The squawking of the bright-green parrots outside the bedroom window on a summer’s morning may be as close as I ever come to a tropical vacation. But I’ve never lived with a stick nest the size of a Volkswagen around a nearby transformer, and haven’t had a power outage because of a bird- related fire.

The utility, whose New Haven headquarters is now the focus of animal-rights activists including the Darien-based Friends of Animals Inc. and other monk parakeet support groups in New York and Massachusetts, started the extermination program with no public notice.

Al Carbone, the utility’s public relations spokesman, in an uncomfortable quote, calls the UI/USDA death squads a “solution,” into which the utility was forced. Carbone said the crews started in West Haven and will focus on one town at a time as UI works to pull down 103 nests along the coast to Fairfield. But there’s anecdotal evidence that on days when protesters were looking for them, UI trucks drove down to the Lordship in Stratford to take care of business.

“It’s like a sneaky utility,” said Virginia Norko of Lordship. “If I knew they were coming, I’d go out there and throw rocks at the nests.” She recalled the recent night when four vehicles and a Stratford police patrol car went after birds on Third Avenue. “It’s the taxpayers paying for this and I don’t want to,” Norko said in a phone interview last week. It’s also the UI ratepayers’ money. Some activists are plotting a possible boycott of holiday lights to subtract from UI’s bottom line.
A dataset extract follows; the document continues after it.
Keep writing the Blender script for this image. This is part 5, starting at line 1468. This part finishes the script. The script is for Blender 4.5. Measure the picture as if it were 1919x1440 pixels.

Enter Rep. Dick Roy, D-Milford, co-chairman of the Legislature’s Environment Committee, who’ll meet with Department of Environmental Protection officials and UI personnel this week. There, people may ask whether the solution to anything is death.

The compromise would be for UI to wake up and smell the PR, then call a news conference to announce an “initiative” to “delay” the program until spring. Then, they could change tactics, pull the nests down and let the birds fly elsewhere. Then, UI, banking their goodwill, could invest a little ratepayers’ money in keeping their utility poles clear of nests.

Once this parrot business gets settled, maybe we can tackle the 71,000 Connecticut children and 284,000 adults, who are without health insurance.

That would be a bird of a different color.